● To do
The line holding "CZ), 'white_paint', tb)" is the last one to output; start at the first line of the data, keep every line in between exactly, and leave out pictures.

● Collected data
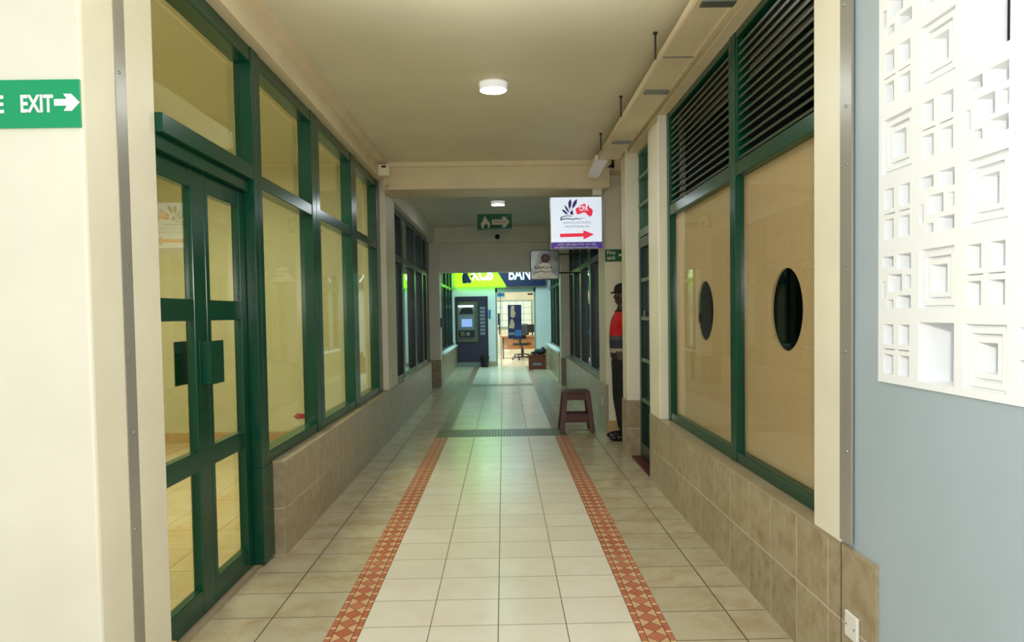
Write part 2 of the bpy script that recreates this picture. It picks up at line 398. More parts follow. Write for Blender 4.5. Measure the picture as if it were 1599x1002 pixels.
struct('fascia', B(-1.62, -1.30, 9.05, 14.36, 2.78, CZ), 'cream_paint', tb)
struct('fascia', B(1.20, 1.60, 9.2, 14.36, 2.78, CZ), 'cream_paint', tb)
struct('fascia', B(-1.62, -1.27, 14.8, 19.9, 2.70, CZ).box(1.14, 1.6, 14.8, 19.9, 2.70, CZ), 'white_paint', tb)

# ------------------------------------------------------------------ left side walls
w = root('wall_left', (-1.4, 2.8, 0), kind='structure')
struct('facade', B(-6.0, -1.39, 2.52, 3.045, 0, 4.2), 'cream_paint', w, 0.012)
struct('skirting', B(-1.41, -1.378, 2.53, 3.055, 0, 0.065), 'skirting_tile', w)
struct('facade_top', B(-1.5, 1.5, 2.53, 2.66, CZ + 0.15, 4.2), 'cream_paint', w)
t = root('trim_6', (-1.385, 2.77, 0), kind='structure')
struct('joint_strip', B(-1.392, -1.386, 2.732, 2.808, 0.0, CZ), 'steel_strip', t)
m = MB()
for z in (0.28, 0.62, 0.98, 1.28, 1.6, 1.92, 2.3, 2.6): m.sphere((-1.386, 2.77 + random.uniform(-.015, .015), z), 0.006, n=8)
struct('screw', m, 'galvanised', t)
def low_wall(name, x0, x1, xl, y0, y1, mat='tile_wall', h=0.56):
    """tiled low wall; xl is where the window frame begins so the ledge shows in front of it"""
    r = root(name, ((x0 + x1) / 2, (y0 + y1) / 2, 0), kind='structure')
    struct('tiled_face', B(x0, x1, y0, y1, 0, h - 0.012), mat, r)
    struct('ledge', B(x0, x1, y0, y1, h - 0.012, h), 'tile_ledge', r)
    return r
low_wall('wall_left_low', -1.50, -1.30, -1.36, 4.34, 9.05)
low_wall('wall_left_low_far', -1.50, -1.30, -1.36, 9.05, 13.3)
low_wall('wall_left_low_bank', -1.50, -1.25, -1.36, 15.3, 19.9)
struct('wall_left_pillar', B(-1.50, -1.30, 8.36, 9.05, 0.56, CZ), 'cream_paint', None, 0.006)
t = root('wall_left_pilaster', (-1.28, 14.55, 0), kind='structure')
struct('shaft', B(-1.6, -1.225, 14.37, 14.79, 0.53, CZ), 'cream_paint', t)
struct('tiled_base', B(-1.6, -1.215, 14.35, 14.81, 0, 0.53), 'tile_wall', t)
struct('wall_shop', B(-5.6, -1.50, 8.42, 8.6, 0, CZ).box(-5.75, -5.6, 2.53, 8.6, 0, CZ), 'shop_wall')
struct('baseboard_shop', B(-5.6, -1.52, 8.40, 8.42, 0, 0.11), 'skirting_tile')
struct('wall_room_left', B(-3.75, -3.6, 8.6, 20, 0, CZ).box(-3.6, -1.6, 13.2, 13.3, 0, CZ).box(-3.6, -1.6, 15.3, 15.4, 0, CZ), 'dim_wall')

# ------------------------------------------------------------------ right side walls
low_wall('wall_right_low', 1.20, 1.42, 1.28, 2.636, 6.13)
low_wall('wall_right_low_near', 1.20, 1.42, 1.28, 2.38, 2.622)
low_wall('wall_right_low_far', 1.175, 1.45, 1.27, 8.6, 14.2)
low_wall('wall_right_low_bank', 1.14, 1.45, 1.27, 15.4, 19.9)
struct('trim_7', B(1.204, 1.42, 2.62, 2.638, 0.0, 0.556), 'black_gap')
w = root('wall_right_pillar', (1.3, 2.75, 0.56), kind='structure')
struct('shaft', B(1.20, 1.50, 2.636, 2.86, 0.56, 3.9), 'cream_paint', w, 0.004)
struct('wall_right_pier', B(1.205, 1.42, 5.74, 6.13, 0.56, 2.92), 'cream_paint', None, 0.006)
w = root('wall_right_passage_pier', (1.2, 7.2, 0), kind='structure')
struct('shaft', B(1.178, 1.46, 7.105, 7.355, 0.55, 2.97), 'cream_paint', w, 0.004)
struct('tiled_base', B(1.168, 1.46, 7.095, 7.365, 0, 0.55), 'tile_wall', w)
w = root('wall_right_passage', (1.2, 8.7, 0), kind='structure')
struct('end_wall', B(1.185, 5.0, 8.6, 9.2, 0.56, CZ).box(1.42, 5.0, 8.6, 9.2, 0, 0.56), 'cream_paint', w)
struct('end_wall_foot', B(1.21, 1.45, 8.592, 8.605, 0.0, 0.56), 'cream_paint', w)
struct('skirting', B(1.19, 5.0, 8.575, 8.592, 0, 0.14), 'skirting_tile', w)
struct('side_wall', B(1.46, 5.0, 7.11, 7.35, 0, CZ), 'cream_paint', w)
struct('far_end', B(5.0, 5.1, 7.1, 9.2, 0, CZ), 'cream_paint', w)
t = root('wall_right_pilaster', (1.2, 14.5, 0), kind='structure')
struct('shaft', B(1.115, 1.6, 14.37, 14.79, 0.53, CZ), 'cream_paint', t)
struct('tiled_base', B(1.105, 1.6, 14.35, 14.81, 0, 0.53), 'tile_wall', t)
struct('wall_room_right', B(3.6, 3.75, 2.5, 7.11, 0, CZ).box(1.5, 3.6, 2.5, 2.66, 0, CZ).box(1.5, 3.6, 6.0, 6.12, 0, CZ), 'dark_room')
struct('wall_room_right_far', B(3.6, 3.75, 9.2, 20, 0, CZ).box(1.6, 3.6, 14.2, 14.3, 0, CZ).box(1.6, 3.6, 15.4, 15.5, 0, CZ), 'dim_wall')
t = root('trim_8', (1.21, 2.59, 0.57), kind='structure')
struct('joint_strip', B(1.198, 1.206, 2.548, 2.634, 0.575, 3.9), 'steel_strip', t)
m = MB()
for z in (0.9, 1.25, 1.55, 1.9, 2.1, 2.45): m.sphere((1.198, 2.59 + random.uniform(-.015, .015), z), 0.006, n=8)
struct('screw', m, 'galvanised', t)
# grey facade with the breeze block screen set in it
w = root('wall_right_screen', (1.25, 1.5, 0), kind='structure')
struct('grey_wall', B(1.212, 1.40, 2.376, 2.64, 0.0, 3.9).box(1.212, 1.40, -1.0, 2.376, 0.0, 1.165), 'grey_paint', w)
G = 0.2105
def block(m, kind, y_far, z0):
    g = G
    if kind == 'F': rects = [((a, b, c, d), None) for a, b in ((0.033, 0.092), (0.123, 0.182)) for c, d in ((0.028, 0.09), (0.122, 0.184))] + [((0.03, 0.1, 0.104, 0.108), 0.012), ((0.112, 0.182, 0.104, 0.108), 0.012)]
    elif kind == 'C': rects = [((0.022, 0.19, 0.022, 0.19), 0.014), ((0.030, 0.182, 0.030, 0.182), 0.006), ((0.045, 0.167, 0.045, 0.167), 0.020), ((0.053, 0.159, 0.053, 0.159), 0.010), ((0.066, 0.144, 0.066, 0.144), None)]
    elif kind == 'P': rects = [((0.022, 0.092, 0.152, 0.185), None), ((0.112, 0.19, 0.140, 0.187), None), ((0.158, 0.19, 0.083, 0.122), None), ((0.112, 0.19, 0.024, 0.062), None), ((0.055, 0.092, 0.024, 0.05), None), ((0.022, 0.045, 0.055, 0.108), None), ((0.062, 0.140, 0.075, 0.128), None)]
    else: rects = [((0.02, 0.192, 0.02, 0.192), None)]
    us = sorted({0, g} | {v for r, _ in rects for v in r[:2]}); vz = sorted({0, g} | {v for r, _ in rects for v in r[2:]})
    for i in range(len(us) - 1):
        for j in range(len(vz) - 1):
            uc, vc = (us[i] + us[i + 1]) / 2, (vz[j] + vz[j + 1]) / 2; d = 0.0
            for (a, b, c, e), dep in rects:
                if a < uc < b and c < vc < e: d = dep
            if d is None: continue
            m.box(1.205 + d, 1.315, y_far - us[i + 1], y_far - us[i], z0 + vz[j], z0 + vz[j + 1])
rows = ['FOCPFC', 'PCFCPF', 'FPCFFC', 'CFPCFP', 'FCOFPC', 'PFOCFF', 'CPOFCP', 'FCFPCF']
m = MB()
for r_, row in enumerate(rows):
    for c_, k in enumerate(row): block(m, k, 2.376 - c_ * G, 1.165 + r_ * G)
struct('breeze_blocks', m, 'block_white', w)
struct('screen_jamb', B(1.205, 1.40, 0.9, 2.376 - 6 * G, 1.165, 2.86), 'block_white', w)
struct('wall_yard', B(2.6, 2.8, -1.0, 2.5, 0, 1.25), 'tan_far')
struct('wall_yard_white', B(1.9, 2.6, 2.4, 2.5, 0, 3.5), 'white_paint')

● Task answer
Write part 2 of the bpy script that recreates this picture. It picks up at line 398. More parts follow. Write for Blender 4.5. Measure the picture as if it were 1599x1002 pixels.
struct('fascia', B(-1.62, -1.30, 9.05, 14.36, 2.78, CZ), 'cream_paint', tb)
struct('fascia', B(1.20, 1.60, 9.2, 14.36, 2.78, CZ), 'cream_paint', tb)
struct('fascia', B(-1.62, -1.27, 14.8, 19.9, 2.70, CZ).box(1.14, 1.6, 14.8, 19.9, 2.70, CZ), 'white_paint', tb)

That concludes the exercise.